The EU's wide-ranging sanctions were imposed in 1998 as part of an international effort to stop Serb-sponsored abuses of ethnic Albanians in Kosovo.
Democracy
At their meeting in Luxembourg foreign ministers were unanimous in their decision.
"We promised that we would change our policy once democracy had won. That happened on Saturday," the German Foreign Minister Joschka Fischer told reporters.
The foreign ministers appear to have quietly dropped demands that aid be conditional on Mr Milosevic being handed over to the International War Crimes Tribunal at The Hague.
"Without justice there can be no reconciliation in Yugoslavia and without reconciliation there can be no peace," Mr Fischer said. "But Milosevic is not our first priority."
The French Foreign Minister, Hubert Vedrine, is due to meet Mr Kostunica in Belgrade on Tuesday to discuss the sanctions issue.
Apart from the sanctions, the EU ministers have been preparing a series of aid packages to assist with the rebuilding of Yugoslavia's war-shattered infrastructure.
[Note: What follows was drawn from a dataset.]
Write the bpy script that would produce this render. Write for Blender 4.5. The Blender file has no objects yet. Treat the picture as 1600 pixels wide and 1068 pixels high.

Details of the packages are likely to be revealed at an EU summit in Biarritz at the end of the week, to which Mr Kostunica has been invited.
An international arms embargo against Yugoslavia remains in place as it was imposed not by the EU but by the United Nations.
Double resignation
In Yugoslavia itself the federal Prime Minister, Momir Bulatovic - a key Milosevic ally - has resigned after talks with Mr Kostunica.
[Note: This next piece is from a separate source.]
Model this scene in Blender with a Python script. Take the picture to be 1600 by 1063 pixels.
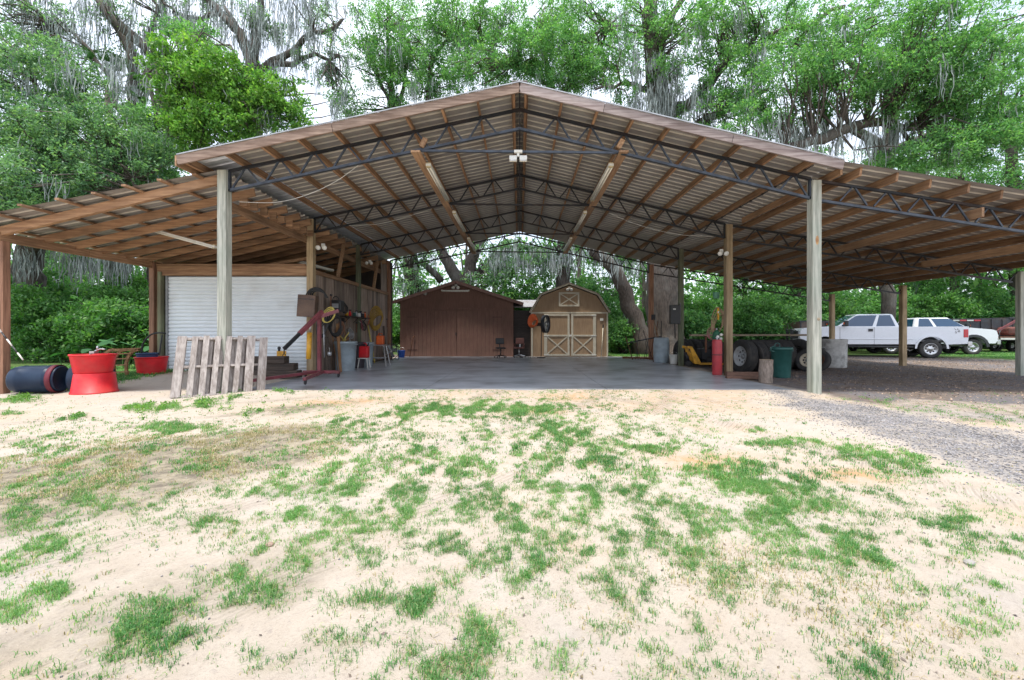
import bpy, math, random
import numpy as np
from mathutils import Vector, Matrix, Euler
random.seed(7); RNG = np.random.default_rng(11)
R = math.radians
for o in list(bpy.data.objects): bpy.data.objects.remove(o)
SC = bpy.context.scene
COL = SC.collection

# ------------------------------------------------------------ camera, world, sun, exposure
CH = 1.23                      # eye height over the slab
F = 666.0                      # focal length in photo pixels
cam = bpy.data.cameras.new('camera'); camo = bpy.data.objects.new('camera', cam); COL.objects.link(camo)
cam.sensor_width = 36; cam.lens = 36*F/1600
camo.location = (0, 0, CH); camo.rotation_euler = (R(90), 0, 0)
cam.shift_x = -12/1600; cam.shift_y = -12/1600
cam.clip_start = 0.05; cam.clip_end = 2000
SC.camera = camo
SUN_EL, SUN_AZ = 78, 215       # degrees; azimuth clockwise from +Y
w = bpy.data.worlds.new('World'); SC.world = w; w.use_nodes = True
nt = w.node_tree; nt.nodes.clear()
out = nt.nodes.new('ShaderNodeOutputWorld'); bg = nt.nodes.new('ShaderNodeBackground')
sky = nt.nodes.new('ShaderNodeTexSky'); sky.sky_type = 'NISHITA'; sky.sun_disc = False
sky.sun_elevation = R(SUN_EL); sky.sun_rotation = R(SUN_AZ); sky.dust_density = 3.0; sky.air_density = 1.2
mx = nt.nodes.new('ShaderNodeMixRGB'); mx.inputs[2].default_value = (6.2, 6.6, 7.6, 1)
tc = nt.nodes.new('ShaderNodeTexCoord'); nz = nt.nodes.new('ShaderNodeTexNoise'); nz.inputs['Scale'].default_value = 2.2; nz.inputs['Detail'].default_value = 6
mr = nt.nodes.new('ShaderNodeMapRange'); mr.inputs[1].default_value = .3; mr.inputs[2].default_value = .65; mr.inputs[3].default_value = .35; mr.inputs[4].default_value = 1
nt.links.new(tc.outputs['Generated'], nz.inputs['Vector']); nt.links.new(nz.outputs['Fac'], mr.inputs[0]); nt.links.new(mr.outputs[0], mx.inputs[0])
nt.links.new(sky.outputs[0], mx.inputs[1]); nt.links.new(mx.outputs[0], bg.inputs[0]); bg.inputs[1].default_value = 0.135
nt.links.new(bg.outputs[0], out.inputs[0])
sl = bpy.data.lights.new('sun', 'SUN'); sl.energy = 2.6; sl.angle = R(6); sl.color = (1, .95, .87)
so = bpy.data.objects.new('sun', sl); COL.objects.link(so)
sd = Vector((math.sin(R(SUN_AZ))*math.cos(R(SUN_EL)), math.cos(R(SUN_AZ))*math.cos(R(SUN_EL)), math.sin(R(SUN_EL))))
so.rotation_euler = sd.to_track_quat('Z', 'Y').to_euler(); so.location = (0, 0, 40)
SC.view_settings.view_transform = 'Standard'; SC.view_settings.look = 'None'
SC.view_settings.exposure = 1.02; SC.view_settings.gamma = 1
SC.cycles.max_bounces = 8; SC.cycles.diffuse_bounces = 5; SC.cycles.transparent_max_bounces = 8

# ------------------------------------------------------------ helpers
def P(px, py, d): return Vector(((px-812)*d/F, d, CH+(519-py)*d/F))
def ss(a, b, x):
    t = np.clip((x-a)/(b-a), 0, 1); return t*t*(3-2*t)

def link(o, parent=None):
    COL.objects.link(o)
    if parent is not None: o.parent = parent
    return o
def tag(o, label, cat, group=None, kind=None):
    if label: o['label'] = label
    if cat: o['category'] = cat
    if group: o['group'] = group
    if kind: o['kind'] = kind
    return o
def thing(name, label, cat, loc=(0, 0, 0), rz=0, group=None):
    o = bpy.data.objects.new(name, None); o.empty_display_size = .1; link(o)
    o.location = loc; o.rotation_euler = (0, 0, rz)
    return tag(o, label, cat, group)
def dup(o, label=None, loc=None, rz=None, parent=None, s=None):
    c = o.copy(); link(c, parent)
    if parent is None:
        if label: c['label'] = label
        if loc is not None: c.location = loc
        if rz is not None: c.rotation_euler = (0, 0, rz)
        if s is not None: c.scale = s if hasattr(s, '__len__') else (s, s, s)
    for ch in list(o.children): dup(ch, parent=c)
    return c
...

And in a further blow to Mr Milosevic the powerful Serbian Interior Minister Vlajko Stojiljkovic - an indicted war criminal - has resigned at a session of the Serbian parliament.
The BBC Belgrade correspondent, Jacky Rowland, says opposition parties had been pushing for the resignation of Mr Stojiljkovic after the popular uprising last week against Mr Milosevic.
They did not want one of his key allies in charge of the Serbian police force.
In addition, the Serbian parliament, a power base for the supporters of Mr Milosevic, is to be dissolved with fresh elections on 19 December.
There has been no new word on the whereabouts of the ousted president himself, following his television address in Belgrade on Friday.
But on Monday Mr Milosevic's son Marko was turned back as he attempted to enter China, which had been seen as a possible bolthole for the family.